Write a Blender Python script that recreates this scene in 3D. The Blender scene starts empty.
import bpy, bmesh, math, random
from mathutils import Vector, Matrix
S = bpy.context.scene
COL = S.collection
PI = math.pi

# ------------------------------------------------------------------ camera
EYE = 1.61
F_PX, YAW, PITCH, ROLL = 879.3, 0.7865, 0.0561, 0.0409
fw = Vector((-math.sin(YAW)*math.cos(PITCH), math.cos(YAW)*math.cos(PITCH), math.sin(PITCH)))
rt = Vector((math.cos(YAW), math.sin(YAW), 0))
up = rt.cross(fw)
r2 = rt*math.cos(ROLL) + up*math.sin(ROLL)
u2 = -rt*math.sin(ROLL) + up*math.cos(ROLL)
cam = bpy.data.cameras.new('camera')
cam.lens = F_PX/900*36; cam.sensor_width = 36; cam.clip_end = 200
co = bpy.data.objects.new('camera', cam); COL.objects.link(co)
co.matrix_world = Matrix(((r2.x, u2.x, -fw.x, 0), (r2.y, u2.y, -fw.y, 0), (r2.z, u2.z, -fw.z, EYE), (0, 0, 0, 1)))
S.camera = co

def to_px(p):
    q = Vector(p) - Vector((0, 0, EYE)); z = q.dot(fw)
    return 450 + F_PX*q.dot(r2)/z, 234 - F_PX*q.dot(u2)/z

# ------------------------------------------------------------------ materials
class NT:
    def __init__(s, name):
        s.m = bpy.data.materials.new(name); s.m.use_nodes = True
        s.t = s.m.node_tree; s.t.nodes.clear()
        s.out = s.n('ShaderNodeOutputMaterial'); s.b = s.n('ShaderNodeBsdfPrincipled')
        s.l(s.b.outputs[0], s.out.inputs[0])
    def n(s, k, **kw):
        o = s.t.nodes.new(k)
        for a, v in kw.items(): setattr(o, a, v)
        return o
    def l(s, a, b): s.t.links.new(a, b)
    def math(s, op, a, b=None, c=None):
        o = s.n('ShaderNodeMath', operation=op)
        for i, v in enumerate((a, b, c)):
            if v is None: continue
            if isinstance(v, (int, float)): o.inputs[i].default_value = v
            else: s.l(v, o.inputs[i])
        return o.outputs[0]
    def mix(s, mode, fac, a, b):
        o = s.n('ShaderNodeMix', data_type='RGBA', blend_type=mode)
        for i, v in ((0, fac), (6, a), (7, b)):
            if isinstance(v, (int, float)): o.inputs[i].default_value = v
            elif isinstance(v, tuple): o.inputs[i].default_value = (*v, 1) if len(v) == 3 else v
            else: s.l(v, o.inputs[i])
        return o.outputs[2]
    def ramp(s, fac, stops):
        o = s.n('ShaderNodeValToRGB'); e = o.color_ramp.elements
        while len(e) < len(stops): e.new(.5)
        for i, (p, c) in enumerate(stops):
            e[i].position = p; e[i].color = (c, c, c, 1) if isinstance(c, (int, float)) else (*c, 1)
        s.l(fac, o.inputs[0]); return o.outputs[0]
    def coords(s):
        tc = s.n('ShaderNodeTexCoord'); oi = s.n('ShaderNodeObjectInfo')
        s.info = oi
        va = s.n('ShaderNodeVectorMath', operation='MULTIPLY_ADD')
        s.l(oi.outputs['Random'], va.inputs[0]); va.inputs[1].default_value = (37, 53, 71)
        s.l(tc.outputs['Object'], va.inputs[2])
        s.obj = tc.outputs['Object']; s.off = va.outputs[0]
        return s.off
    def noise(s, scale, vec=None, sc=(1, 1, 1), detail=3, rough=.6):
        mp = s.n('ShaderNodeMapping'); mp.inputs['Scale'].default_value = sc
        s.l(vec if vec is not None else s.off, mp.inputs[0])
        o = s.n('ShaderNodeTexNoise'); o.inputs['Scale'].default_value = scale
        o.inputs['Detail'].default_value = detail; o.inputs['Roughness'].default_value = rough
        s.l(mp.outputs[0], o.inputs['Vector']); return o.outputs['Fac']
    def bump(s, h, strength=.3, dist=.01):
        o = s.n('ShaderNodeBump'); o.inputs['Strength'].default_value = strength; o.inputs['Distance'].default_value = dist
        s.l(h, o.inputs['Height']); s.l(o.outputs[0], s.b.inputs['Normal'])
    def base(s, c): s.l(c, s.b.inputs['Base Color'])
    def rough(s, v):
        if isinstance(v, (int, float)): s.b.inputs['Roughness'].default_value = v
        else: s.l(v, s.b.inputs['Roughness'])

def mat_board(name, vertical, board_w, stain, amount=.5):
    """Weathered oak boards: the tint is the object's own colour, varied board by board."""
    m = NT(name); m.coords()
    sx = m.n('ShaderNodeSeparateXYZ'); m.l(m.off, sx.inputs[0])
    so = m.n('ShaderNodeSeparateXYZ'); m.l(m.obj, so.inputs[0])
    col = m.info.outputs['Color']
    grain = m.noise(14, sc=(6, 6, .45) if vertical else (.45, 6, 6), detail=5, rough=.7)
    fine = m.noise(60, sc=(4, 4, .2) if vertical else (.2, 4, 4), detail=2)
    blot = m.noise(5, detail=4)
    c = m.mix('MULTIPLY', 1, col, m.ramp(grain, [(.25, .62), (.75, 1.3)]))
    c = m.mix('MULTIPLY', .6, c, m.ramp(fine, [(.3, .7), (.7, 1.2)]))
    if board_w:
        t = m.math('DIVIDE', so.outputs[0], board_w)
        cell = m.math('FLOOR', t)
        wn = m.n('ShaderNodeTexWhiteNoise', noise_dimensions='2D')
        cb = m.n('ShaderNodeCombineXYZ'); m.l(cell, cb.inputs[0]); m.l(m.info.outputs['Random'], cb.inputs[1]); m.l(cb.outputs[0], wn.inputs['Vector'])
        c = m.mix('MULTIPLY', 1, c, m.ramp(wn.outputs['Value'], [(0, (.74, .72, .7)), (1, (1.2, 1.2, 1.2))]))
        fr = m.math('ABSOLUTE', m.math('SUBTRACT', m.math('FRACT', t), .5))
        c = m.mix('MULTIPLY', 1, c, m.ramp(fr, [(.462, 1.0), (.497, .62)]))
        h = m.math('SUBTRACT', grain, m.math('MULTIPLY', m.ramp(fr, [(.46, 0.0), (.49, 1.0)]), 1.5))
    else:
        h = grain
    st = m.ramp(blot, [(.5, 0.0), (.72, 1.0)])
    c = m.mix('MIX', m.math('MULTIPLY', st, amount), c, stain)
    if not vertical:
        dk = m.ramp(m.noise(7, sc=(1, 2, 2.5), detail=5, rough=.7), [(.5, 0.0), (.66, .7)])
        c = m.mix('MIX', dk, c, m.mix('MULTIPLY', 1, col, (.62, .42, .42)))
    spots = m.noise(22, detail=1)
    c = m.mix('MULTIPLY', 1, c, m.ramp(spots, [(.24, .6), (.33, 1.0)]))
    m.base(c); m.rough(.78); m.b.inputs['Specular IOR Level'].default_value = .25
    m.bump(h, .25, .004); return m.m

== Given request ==
The whole listing above needs to be written out again exactly.

== Response to this exercise ==
Write a Blender Python script that recreates this scene in 3D. The Blender scene starts empty.
import bpy, bmesh, math, random
from mathutils import Vector, Matrix
S = bpy.context.scene
COL = S.collection
PI = math.pi

# ------------------------------------------------------------------ camera
EYE = 1.61
F_PX, YAW, PITCH, ROLL = 879.3, 0.7865, 0.0561, 0.0409
fw = Vector((-math.sin(YAW)*math.cos(PITCH), math.cos(YAW)*math.cos(PITCH), math.sin(PITCH)))
rt = Vector((math.cos(YAW), math.sin(YAW), 0))
up = rt.cross(fw)
r2 = rt*math.cos(ROLL) + up*math.sin(ROLL)
u2 = -rt*math.sin(ROLL) + up*math.cos(ROLL)
cam = bpy.data.cameras.new('camera')
cam.lens = F_PX/900*36; cam.sensor_width = 36; cam.clip_end = 200
co = bpy.data.objects.new('camera', cam); COL.objects.link(co)
co.matrix_world = Matrix(((r2.x, u2.x, -fw.x, 0), (r2.y, u2.y, -fw.y, 0), (r2.z, u2.z, -fw.z, EYE), (0, 0, 0, 1)))
S.camera = co

def to_px(p):
    q = Vector(p) - Vector((0, 0, EYE)); z = q.dot(fw)
    return 450 + F_PX*q.dot(r2)/z, 234 - F_PX*q.dot(u2)/z

# ------------------------------------------------------------------ materials
class NT:
    def __init__(s, name):
        s.m = bpy.data.materials.new(name); s.m.use_nodes = True
        s.t = s.m.node_tree; s.t.nodes.clear()
        s.out = s.n('ShaderNodeOutputMaterial'); s.b = s.n('ShaderNodeBsdfPrincipled')
        s.l(s.b.outputs[0], s.out.inputs[0])
    def n(s, k, **kw):
        o = s.t.nodes.new(k)
        for a, v in kw.items(): setattr(o, a, v)
        return o
    def l(s, a, b): s.t.links.new(a, b)
    def math(s, op, a, b=None, c=None):
        o = s.n('ShaderNodeMath', operation=op)
        for i, v in enumerate((a, b, c)):
            if v is None: continue
            if isinstance(v, (int, float)): o.inputs[i].default_value = v
            else: s.l(v, o.inputs[i])
        return o.outputs[0]
    def mix(s, mode, fac, a, b):
        o = s.n('ShaderNodeMix', data_type='RGBA', blend_type=mode)
        for i, v in ((0, fac), (6, a), (7, b)):
            if isinstance(v, (int, float)): o.inputs[i].default_value = v
            elif isinstance(v, tuple): o.inputs[i].default_value = (*v, 1) if len(v) == 3 else v
            else: s.l(v, o.inputs[i])
        return o.outputs[2]
    def ramp(s, fac, stops):
        o = s.n('ShaderNodeValToRGB'); e = o.color_ramp.elements
        while len(e) < len(stops): e.new(.5)
        for i, (p, c) in enumerate(stops):
            e[i].position = p; e[i].color = (c, c, c, 1) if isinstance(c, (int, float)) else (*c, 1)
        s.l(fac, o.inputs[0]); return o.outputs[0]
    def coords(s):
        tc = s.n('ShaderNodeTexCoord'); oi = s.n('ShaderNodeObjectInfo')
        s.info = oi
        va = s.n('ShaderNodeVectorMath', operation='MULTIPLY_ADD')
        s.l(oi.outputs['Random'], va.inputs[0]); va.inputs[1].default_value = (37, 53, 71)
        s.l(tc.outputs['Object'], va.inputs[2])
        s.obj = tc.outputs['Object']; s.off = va.outputs[0]
        return s.off
    def noise(s, scale, vec=None, sc=(1, 1, 1), detail=3, rough=.6):
        mp = s.n('ShaderNodeMapping'); mp.inputs['Scale'].default_value = sc
        s.l(vec if vec is not None else s.off, mp.inputs[0])
        o = s.n('ShaderNodeTexNoise'); o.inputs['Scale'].default_value = scale
        o.inputs['Detail'].default_value = detail; o.inputs['Roughness'].default_value = rough
        s.l(mp.outputs[0], o.inputs['Vector']); return o.outputs['Fac']
    def bump(s, h, strength=.3, dist=.01):
        o = s.n('ShaderNodeBump'); o.inputs['Strength'].default_value = strength; o.inputs['Distance'].default_value = dist
        s.l(h, o.inputs['Height']); s.l(o.outputs[0], s.b.inputs['Normal'])
    def base(s, c): s.l(c, s.b.inputs['Base Color'])
    def rough(s, v):
        if isinstance(v, (int, float)): s.b.inputs['Roughness'].default_value = v
        else: s.l(v, s.b.inputs['Roughness'])

def mat_board(name, vertical, board_w, stain, amount=.5):
    """Weathered oak boards: the tint is the object's own colour, varied board by board."""
    m = NT(name); m.coords()
    sx = m.n('ShaderNodeSeparateXYZ'); m.l(m.off, sx.inputs[0])
    so = m.n('ShaderNodeSeparateXYZ'); m.l(m.obj, so.inputs[0])
    col = m.info.outputs['Color']
    grain = m.noise(14, sc=(6, 6, .45) if vertical else (.45, 6, 6), detail=5, rough=.7)
    fine = m.noise(60, sc=(4, 4, .2) if vertical else (.2, 4, 4), detail=2)
    blot = m.noise(5, detail=4)
    c = m.mix('MULTIPLY', 1, col, m.ramp(grain, [(.25, .62), (.75, 1.3)]))
    c = m.mix('MULTIPLY', .6, c, m.ramp(fine, [(.3, .7), (.7, 1.2)]))
    if board_w:
        t = m.math('DIVIDE', so.outputs[0], board_w)
        cell = m.math('FLOOR', t)
        wn = m.n('ShaderNodeTexWhiteNoise', noise_dimensions='2D')
        cb = m.n('ShaderNodeCombineXYZ'); m.l(cell, cb.inputs[0]); m.l(m.info.outputs['Random'], cb.inputs[1]); m.l(cb.outputs[0], wn.inputs['Vector'])
        c = m.mix('MULTIPLY', 1, c, m.ramp(wn.outputs['Value'], [(0, (.74, .72, .7)), (1, (1.2, 1.2, 1.2))]))
        fr = m.math('ABSOLUTE', m.math('SUBTRACT', m.math('FRACT', t), .5))
        c = m.mix('MULTIPLY', 1, c, m.ramp(fr, [(.462, 1.0), (.497, .62)]))
        h = m.math('SUBTRACT', grain, m.math('MULTIPLY', m.ramp(fr, [(.46, 0.0), (.49, 1.0)]), 1.5))
    else:
        h = grain
    st = m.ramp(blot, [(.5, 0.0), (.72, 1.0)])
    c = m.mix('MIX', m.math('MULTIPLY', st, amount), c, stain)
    if not vertical:
        dk = m.ramp(m.noise(7, sc=(1, 2, 2.5), detail=5, rough=.7), [(.5, 0.0), (.66, .7)])
        c = m.mix('MIX', dk, c, m.mix('MULTIPLY', 1, col, (.62, .42, .42)))
    spots = m.noise(22, detail=1)
    c = m.mix('MULTIPLY', 1, c, m.ramp(spots, [(.24, .6), (.33, 1.0)]))
    m.base(c); m.rough(.78); m.b.inputs['Specular IOR Level'].default_value = .25
    m.bump(h, .25, .004); return m.m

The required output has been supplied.